— START OF Listed records —

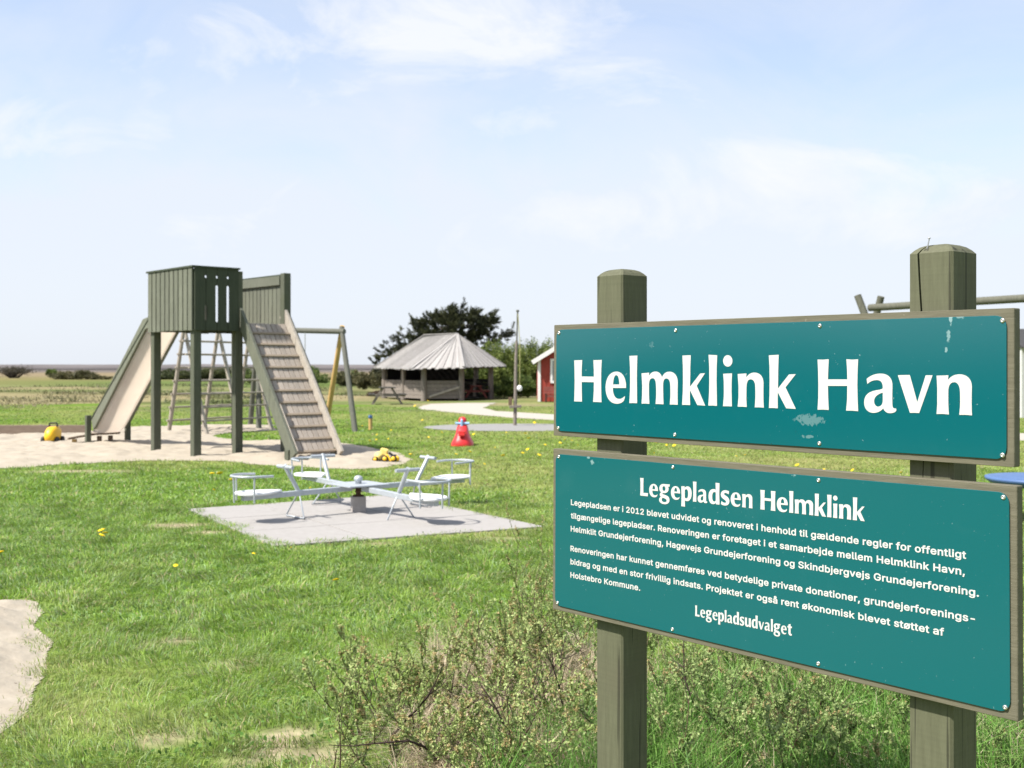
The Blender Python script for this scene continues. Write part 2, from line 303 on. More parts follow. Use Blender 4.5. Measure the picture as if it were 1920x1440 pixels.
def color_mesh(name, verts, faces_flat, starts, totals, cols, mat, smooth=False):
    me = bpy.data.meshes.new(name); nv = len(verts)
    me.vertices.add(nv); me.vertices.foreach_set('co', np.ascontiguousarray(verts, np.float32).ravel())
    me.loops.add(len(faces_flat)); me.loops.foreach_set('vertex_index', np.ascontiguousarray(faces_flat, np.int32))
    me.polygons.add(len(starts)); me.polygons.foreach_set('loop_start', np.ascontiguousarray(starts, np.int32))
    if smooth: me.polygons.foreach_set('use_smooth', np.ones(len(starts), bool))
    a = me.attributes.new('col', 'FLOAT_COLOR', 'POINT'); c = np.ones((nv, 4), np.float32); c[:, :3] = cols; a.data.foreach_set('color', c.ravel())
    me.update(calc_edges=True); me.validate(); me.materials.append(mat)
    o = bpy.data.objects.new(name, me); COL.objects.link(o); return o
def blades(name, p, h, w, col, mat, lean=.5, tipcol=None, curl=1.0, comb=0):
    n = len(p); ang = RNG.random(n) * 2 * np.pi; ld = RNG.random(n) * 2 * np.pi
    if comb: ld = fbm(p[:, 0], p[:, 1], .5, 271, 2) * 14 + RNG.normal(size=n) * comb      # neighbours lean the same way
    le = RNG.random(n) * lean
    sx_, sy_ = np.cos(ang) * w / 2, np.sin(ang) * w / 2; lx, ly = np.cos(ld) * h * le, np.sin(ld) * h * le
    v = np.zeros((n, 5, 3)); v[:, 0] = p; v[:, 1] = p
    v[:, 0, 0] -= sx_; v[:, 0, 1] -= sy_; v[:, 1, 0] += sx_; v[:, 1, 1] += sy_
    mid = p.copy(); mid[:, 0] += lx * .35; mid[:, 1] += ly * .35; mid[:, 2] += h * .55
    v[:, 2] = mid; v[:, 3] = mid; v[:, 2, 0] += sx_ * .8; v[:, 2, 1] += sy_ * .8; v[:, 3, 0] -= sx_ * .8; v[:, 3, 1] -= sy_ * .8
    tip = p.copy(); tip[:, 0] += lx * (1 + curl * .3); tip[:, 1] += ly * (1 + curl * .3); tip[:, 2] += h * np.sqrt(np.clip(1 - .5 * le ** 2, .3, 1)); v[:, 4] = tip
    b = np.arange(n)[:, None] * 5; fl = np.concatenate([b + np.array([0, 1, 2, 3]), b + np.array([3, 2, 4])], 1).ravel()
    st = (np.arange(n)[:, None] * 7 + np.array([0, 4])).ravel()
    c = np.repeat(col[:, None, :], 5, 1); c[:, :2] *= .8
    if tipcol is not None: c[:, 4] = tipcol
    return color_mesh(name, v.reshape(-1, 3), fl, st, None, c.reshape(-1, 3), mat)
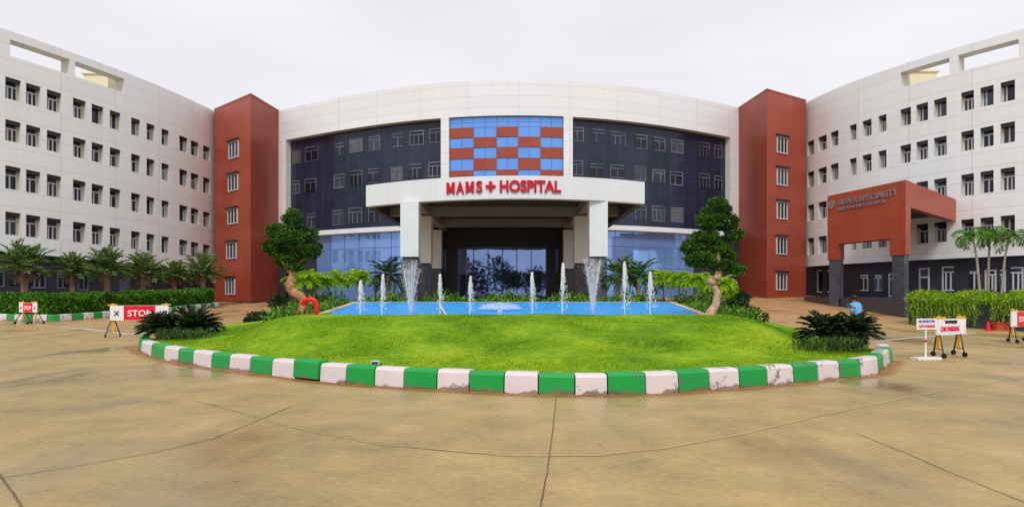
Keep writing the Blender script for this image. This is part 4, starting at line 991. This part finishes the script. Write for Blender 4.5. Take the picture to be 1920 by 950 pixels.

— END OF Listed records —

Pictures stay out of the copy; please restate every record above exactly.

The Blender Python script for this scene continues. Write part 2, from line 303 on. More parts follow. Use Blender 4.5. Measure the picture as if it were 1920x1440 pixels.
def color_mesh(name, verts, faces_flat, starts, totals, cols, mat, smooth=False):
    me = bpy.data.meshes.new(name); nv = len(verts)
    me.vertices.add(nv); me.vertices.foreach_set('co', np.ascontiguousarray(verts, np.float32).ravel())
    me.loops.add(len(faces_flat)); me.loops.foreach_set('vertex_index', np.ascontiguousarray(faces_flat, np.int32))
    me.polygons.add(len(starts)); me.polygons.foreach_set('loop_start', np.ascontiguousarray(starts, np.int32))
    if smooth: me.polygons.foreach_set('use_smooth', np.ones(len(starts), bool))
    a = me.attributes.new('col', 'FLOAT_COLOR', 'POINT'); c = np.ones((nv, 4), np.float32); c[:, :3] = cols; a.data.foreach_set('color', c.ravel())
    me.update(calc_edges=True); me.validate(); me.materials.append(mat)
    o = bpy.data.objects.new(name, me); COL.objects.link(o); return o
def blades(name, p, h, w, col, mat, lean=.5, tipcol=None, curl=1.0, comb=0):
    n = len(p); ang = RNG.random(n) * 2 * np.pi; ld = RNG.random(n) * 2 * np.pi
    if comb: ld = fbm(p[:, 0], p[:, 1], .5, 271, 2) * 14 + RNG.normal(size=n) * comb      # neighbours lean the same way
    le = RNG.random(n) * lean
    sx_, sy_ = np.cos(ang) * w / 2, np.sin(ang) * w / 2; lx, ly = np.cos(ld) * h * le, np.sin(ld) * h * le
    v = np.zeros((n, 5, 3)); v[:, 0] = p; v[:, 1] = p
    v[:, 0, 0] -= sx_; v[:, 0, 1] -= sy_; v[:, 1, 0] += sx_; v[:, 1, 1] += sy_
    mid = p.copy(); mid[:, 0] += lx * .35; mid[:, 1] += ly * .35; mid[:, 2] += h * .55
    v[:, 2] = mid; v[:, 3] = mid; v[:, 2, 0] += sx_ * .8; v[:, 2, 1] += sy_ * .8; v[:, 3, 0] -= sx_ * .8; v[:, 3, 1] -= sy_ * .8
    tip = p.copy(); tip[:, 0] += lx * (1 + curl * .3); tip[:, 1] += ly * (1 + curl * .3); tip[:, 2] += h * np.sqrt(np.clip(1 - .5 * le ** 2, .3, 1)); v[:, 4] = tip
    b = np.arange(n)[:, None] * 5; fl = np.concatenate([b + np.array([0, 1, 2, 3]), b + np.array([3, 2, 4])], 1).ravel()
    st = (np.arange(n)[:, None] * 7 + np.array([0, 4])).ravel()
    c = np.repeat(col[:, None, :], 5, 1); c[:, :2] *= .8
    if tipcol is not None: c[:, 4] = tipcol
    return color_mesh(name, v.reshape(-1, 3), fl, st, None, c.reshape(-1, 3), mat)
Keep writing the Blender script for this image. This is part 4, starting at line 991. This part finishes the script. Write for Blender 4.5. Take the picture to be 1920 by 950 pixels.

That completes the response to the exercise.